The idea of starting a business from nothing is an easy thing to dream about. Just propel your mind 5 years into the future and suddenly you’re the next Bill Gates or Richard Branson.
However, though not impossible, there’s a long road ahead for most. Unless that is, you’re a savvy tech developer with an astounding idea. One that solves a need that has yet to be fulfilled. One with a hungry market with people standing in line with fistfuls of cash just waiting for the release of your product.

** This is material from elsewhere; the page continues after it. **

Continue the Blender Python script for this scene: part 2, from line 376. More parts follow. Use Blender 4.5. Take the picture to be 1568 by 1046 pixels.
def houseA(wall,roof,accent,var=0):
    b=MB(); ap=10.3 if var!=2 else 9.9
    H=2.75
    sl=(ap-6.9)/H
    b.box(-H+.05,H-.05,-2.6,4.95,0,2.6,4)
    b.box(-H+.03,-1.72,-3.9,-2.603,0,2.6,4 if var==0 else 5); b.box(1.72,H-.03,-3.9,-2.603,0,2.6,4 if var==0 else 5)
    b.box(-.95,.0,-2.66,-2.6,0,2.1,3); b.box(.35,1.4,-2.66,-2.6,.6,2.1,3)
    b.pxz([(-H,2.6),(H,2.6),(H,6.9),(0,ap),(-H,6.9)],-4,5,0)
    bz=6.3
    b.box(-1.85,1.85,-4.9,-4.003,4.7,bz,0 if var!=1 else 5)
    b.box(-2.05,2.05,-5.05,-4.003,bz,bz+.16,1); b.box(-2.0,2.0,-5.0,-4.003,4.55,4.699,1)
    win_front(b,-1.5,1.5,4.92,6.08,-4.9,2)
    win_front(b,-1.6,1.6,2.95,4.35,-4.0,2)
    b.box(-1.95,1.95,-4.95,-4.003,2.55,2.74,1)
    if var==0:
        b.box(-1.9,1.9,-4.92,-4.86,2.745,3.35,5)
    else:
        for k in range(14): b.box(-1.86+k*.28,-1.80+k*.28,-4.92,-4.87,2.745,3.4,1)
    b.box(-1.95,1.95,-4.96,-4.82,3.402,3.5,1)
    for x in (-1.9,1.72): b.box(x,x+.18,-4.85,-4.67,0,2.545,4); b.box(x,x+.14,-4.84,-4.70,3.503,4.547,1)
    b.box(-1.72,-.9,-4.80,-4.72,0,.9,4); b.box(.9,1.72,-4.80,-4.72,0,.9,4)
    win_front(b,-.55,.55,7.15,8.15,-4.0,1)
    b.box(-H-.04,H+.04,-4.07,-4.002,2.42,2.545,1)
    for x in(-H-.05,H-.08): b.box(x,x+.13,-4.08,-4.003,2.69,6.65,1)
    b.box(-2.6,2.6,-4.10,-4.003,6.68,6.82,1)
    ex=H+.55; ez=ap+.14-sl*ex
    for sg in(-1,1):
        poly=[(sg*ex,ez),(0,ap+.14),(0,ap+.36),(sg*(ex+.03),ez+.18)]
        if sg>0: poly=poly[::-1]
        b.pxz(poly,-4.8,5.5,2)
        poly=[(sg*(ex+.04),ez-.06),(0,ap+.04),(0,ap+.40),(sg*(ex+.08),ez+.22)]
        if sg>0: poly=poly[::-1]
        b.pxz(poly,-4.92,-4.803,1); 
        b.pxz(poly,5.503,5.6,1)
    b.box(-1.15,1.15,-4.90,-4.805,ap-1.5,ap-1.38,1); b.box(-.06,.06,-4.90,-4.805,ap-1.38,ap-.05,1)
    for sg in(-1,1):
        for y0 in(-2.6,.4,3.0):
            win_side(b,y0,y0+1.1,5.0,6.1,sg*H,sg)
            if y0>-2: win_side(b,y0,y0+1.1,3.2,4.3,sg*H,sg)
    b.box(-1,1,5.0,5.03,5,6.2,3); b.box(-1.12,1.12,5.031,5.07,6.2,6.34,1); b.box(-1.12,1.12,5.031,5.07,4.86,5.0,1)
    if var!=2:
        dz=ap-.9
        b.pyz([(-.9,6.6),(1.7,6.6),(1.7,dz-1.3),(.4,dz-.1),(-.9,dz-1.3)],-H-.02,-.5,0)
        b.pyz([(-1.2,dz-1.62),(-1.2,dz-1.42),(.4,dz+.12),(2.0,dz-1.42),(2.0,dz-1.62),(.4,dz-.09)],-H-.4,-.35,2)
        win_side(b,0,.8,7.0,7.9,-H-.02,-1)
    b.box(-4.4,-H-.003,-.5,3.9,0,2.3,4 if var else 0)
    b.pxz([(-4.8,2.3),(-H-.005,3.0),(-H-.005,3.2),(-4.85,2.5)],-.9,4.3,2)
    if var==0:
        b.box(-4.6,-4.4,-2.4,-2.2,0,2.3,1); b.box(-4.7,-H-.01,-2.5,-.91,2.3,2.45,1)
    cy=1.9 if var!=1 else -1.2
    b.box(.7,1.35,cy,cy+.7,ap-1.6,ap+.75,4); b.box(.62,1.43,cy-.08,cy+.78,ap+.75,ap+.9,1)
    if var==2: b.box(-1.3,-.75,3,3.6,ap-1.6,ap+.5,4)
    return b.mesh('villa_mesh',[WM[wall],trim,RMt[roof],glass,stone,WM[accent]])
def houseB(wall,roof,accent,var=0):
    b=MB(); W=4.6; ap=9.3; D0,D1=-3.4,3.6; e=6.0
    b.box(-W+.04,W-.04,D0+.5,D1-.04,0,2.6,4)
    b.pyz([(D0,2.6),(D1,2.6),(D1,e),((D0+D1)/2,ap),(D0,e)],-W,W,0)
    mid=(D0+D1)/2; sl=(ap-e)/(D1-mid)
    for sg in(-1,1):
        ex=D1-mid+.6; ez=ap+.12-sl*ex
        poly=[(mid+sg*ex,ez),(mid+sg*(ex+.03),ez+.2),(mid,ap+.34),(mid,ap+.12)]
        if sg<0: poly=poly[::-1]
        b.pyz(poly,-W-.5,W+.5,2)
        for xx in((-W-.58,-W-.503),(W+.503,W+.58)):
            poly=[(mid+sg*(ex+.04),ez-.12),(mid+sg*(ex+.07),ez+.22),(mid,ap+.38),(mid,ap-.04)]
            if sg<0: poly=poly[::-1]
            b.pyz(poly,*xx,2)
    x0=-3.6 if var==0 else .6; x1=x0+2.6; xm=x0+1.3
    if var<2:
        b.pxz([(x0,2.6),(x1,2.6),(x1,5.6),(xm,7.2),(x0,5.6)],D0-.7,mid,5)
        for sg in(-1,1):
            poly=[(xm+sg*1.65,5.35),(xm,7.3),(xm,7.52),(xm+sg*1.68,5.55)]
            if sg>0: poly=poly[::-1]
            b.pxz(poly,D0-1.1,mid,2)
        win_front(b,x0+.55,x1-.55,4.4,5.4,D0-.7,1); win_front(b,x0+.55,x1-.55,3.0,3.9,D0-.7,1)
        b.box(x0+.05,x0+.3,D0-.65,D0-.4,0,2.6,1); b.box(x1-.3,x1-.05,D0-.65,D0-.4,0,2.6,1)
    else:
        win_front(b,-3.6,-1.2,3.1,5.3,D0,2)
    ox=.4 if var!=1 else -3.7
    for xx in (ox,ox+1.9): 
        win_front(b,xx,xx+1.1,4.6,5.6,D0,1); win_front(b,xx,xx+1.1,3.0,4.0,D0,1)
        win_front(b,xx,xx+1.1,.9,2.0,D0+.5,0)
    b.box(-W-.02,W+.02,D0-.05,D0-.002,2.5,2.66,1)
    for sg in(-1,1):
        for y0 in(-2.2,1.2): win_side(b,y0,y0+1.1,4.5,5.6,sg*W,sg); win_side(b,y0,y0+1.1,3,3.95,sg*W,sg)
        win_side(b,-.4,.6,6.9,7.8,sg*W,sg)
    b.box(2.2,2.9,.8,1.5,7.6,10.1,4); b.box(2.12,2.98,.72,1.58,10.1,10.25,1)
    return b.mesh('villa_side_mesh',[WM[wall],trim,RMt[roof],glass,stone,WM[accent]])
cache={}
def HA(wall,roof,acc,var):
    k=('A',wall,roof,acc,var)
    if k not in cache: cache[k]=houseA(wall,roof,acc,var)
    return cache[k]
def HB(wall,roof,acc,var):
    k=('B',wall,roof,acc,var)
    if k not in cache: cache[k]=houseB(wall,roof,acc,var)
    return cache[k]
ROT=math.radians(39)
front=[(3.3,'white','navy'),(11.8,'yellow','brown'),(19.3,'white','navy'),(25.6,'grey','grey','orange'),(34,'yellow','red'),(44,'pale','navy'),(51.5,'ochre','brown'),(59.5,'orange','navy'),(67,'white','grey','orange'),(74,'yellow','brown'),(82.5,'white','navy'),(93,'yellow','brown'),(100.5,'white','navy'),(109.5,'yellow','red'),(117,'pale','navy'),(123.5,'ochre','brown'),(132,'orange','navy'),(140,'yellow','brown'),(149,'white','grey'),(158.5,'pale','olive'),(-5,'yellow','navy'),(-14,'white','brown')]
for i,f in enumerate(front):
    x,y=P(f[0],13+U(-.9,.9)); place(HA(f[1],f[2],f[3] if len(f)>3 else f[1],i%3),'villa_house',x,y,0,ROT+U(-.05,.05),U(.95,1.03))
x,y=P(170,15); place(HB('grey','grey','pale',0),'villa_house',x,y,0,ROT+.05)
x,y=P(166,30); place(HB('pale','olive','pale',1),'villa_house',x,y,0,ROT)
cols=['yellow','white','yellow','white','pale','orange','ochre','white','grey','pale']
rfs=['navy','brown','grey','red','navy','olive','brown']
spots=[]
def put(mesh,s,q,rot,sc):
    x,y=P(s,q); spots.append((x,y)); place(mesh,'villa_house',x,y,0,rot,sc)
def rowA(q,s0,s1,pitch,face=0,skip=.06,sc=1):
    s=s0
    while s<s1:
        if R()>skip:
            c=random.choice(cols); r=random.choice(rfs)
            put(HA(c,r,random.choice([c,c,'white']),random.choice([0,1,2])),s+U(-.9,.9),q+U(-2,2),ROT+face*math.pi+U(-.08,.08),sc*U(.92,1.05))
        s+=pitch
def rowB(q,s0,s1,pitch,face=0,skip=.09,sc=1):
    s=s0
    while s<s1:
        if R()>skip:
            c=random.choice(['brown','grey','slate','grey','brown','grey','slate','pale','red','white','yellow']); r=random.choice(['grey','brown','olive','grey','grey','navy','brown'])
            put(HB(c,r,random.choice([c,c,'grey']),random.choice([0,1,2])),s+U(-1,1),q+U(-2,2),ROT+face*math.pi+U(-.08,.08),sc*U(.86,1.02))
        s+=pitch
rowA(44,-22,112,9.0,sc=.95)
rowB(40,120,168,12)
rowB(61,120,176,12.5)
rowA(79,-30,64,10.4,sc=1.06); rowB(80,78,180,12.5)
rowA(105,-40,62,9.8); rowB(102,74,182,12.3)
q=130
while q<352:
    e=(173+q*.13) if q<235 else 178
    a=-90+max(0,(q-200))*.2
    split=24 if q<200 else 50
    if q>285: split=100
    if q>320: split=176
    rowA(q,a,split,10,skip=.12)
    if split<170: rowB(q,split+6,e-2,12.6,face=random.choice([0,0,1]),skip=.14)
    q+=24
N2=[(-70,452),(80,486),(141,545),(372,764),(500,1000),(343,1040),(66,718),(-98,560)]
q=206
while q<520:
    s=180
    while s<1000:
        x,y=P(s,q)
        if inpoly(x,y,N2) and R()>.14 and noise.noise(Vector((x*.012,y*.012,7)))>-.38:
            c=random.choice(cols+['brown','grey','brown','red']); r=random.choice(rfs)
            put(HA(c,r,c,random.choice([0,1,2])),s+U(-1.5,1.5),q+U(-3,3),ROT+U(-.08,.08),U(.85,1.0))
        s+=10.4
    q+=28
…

The following 5 tech startups basically bootstrapped their business without any personal finances to their name, but their ideas quickly materialized into multi-national and later, multi-billion dollar businesses due to their early efforts and constant pursuit of excellence throughout the years.
5. Craig Newmark
No, Craigslist is not a multi-billion dollar enterprise. At least not yet, coming in with a valuation that’s leaps and bounds lower than the top 4 companies mentioned at just a few billion, give or take. While Craig wasn’t poor when he started Craigslist, the online classified site literally was bootstrapped with zero capital — save the price of a domain and hosting. The site was a passion project for Newmark, a way to connect with new people after he moved to San Francisco. He never intended for the site to become the definitive classifieds site of the interwebs, he just wanted to connect with people. Word of mouth turned Craigslist into the site it is today and Newmark into a man with enough money to live off for a few hundred years if science is able to extend life indefinitely in the coming decades. Luck and a truly passive attitude, were definitely on Newmark’s side!
4. Bill Hewlett and David Packard
Go big or go home is the attitude projected by these two software nerds. Regardless of what the ailing company is doing now, and their abysmal $11 a share stock prices, they really were a force to be reckoned with leading up into the mid 2000’s (I spent a year working customer service for their All-in-Ones back in 2004 — what a nightmare!) I digress, it’s said that the duo started the company during a fellowship with one of their Stanford professors with an original investment of just $538.
3. Michael Dell
Another PC startup, Dell Computers founder Michael Dell found himself bootstrapping his new company while attending U of T in Austin, Texas. He started the company in his dorm room, struggling to build a company on a student budget, and eventually giving up on his academic pursuits to go at building this now legendary company full-time. His family lent him $1,000 to ramp up production and other investors were soon to follow.
2. Bill Gates
The current $76-billionaire and richest man on Earth on any given day, Bill Gates started from humble beginnings, much like everyone else on this list. Gate’s history with regard to Microsoft’s beginnings is mired in controversy. Steve Jobs claimed that Bill simply took Steve’s original GUI for the Apple computer and superimposed his own “warmed over” copy onto it to make the Window’s interface (read more here). From the sounds of it, Bill has never done anything more than affirm this and other suspicions about his thievery. However, he and early partner Paul Allen did have to beg, borrow and (ahem) steal to get the company off the ground. Their first project, a mere simulation of the Altair 8800 Microcomputer, being the concept that eventually propelled them into the big show.
1. Jobs and Wozniak
The duo started Apple Computers from the comfort of Jobs’ parents garage. Or did they? In this interview, Woz unveiled after thirty some years that the idea of the garage startup of the company is a little overblown. He claims the garage was more of a storage facility and a place where he and Jobs unwound at the end of the day. They outgrew storing their computers in the garage fairly quickly. Jobs quickly found a co-signer for a $250,000 loan and the rest of the company’s sordid history leading up to the first unveiling of its world-dominating “i devices” is history.
Which startup on this list do you respect the most given what they did and how they did it?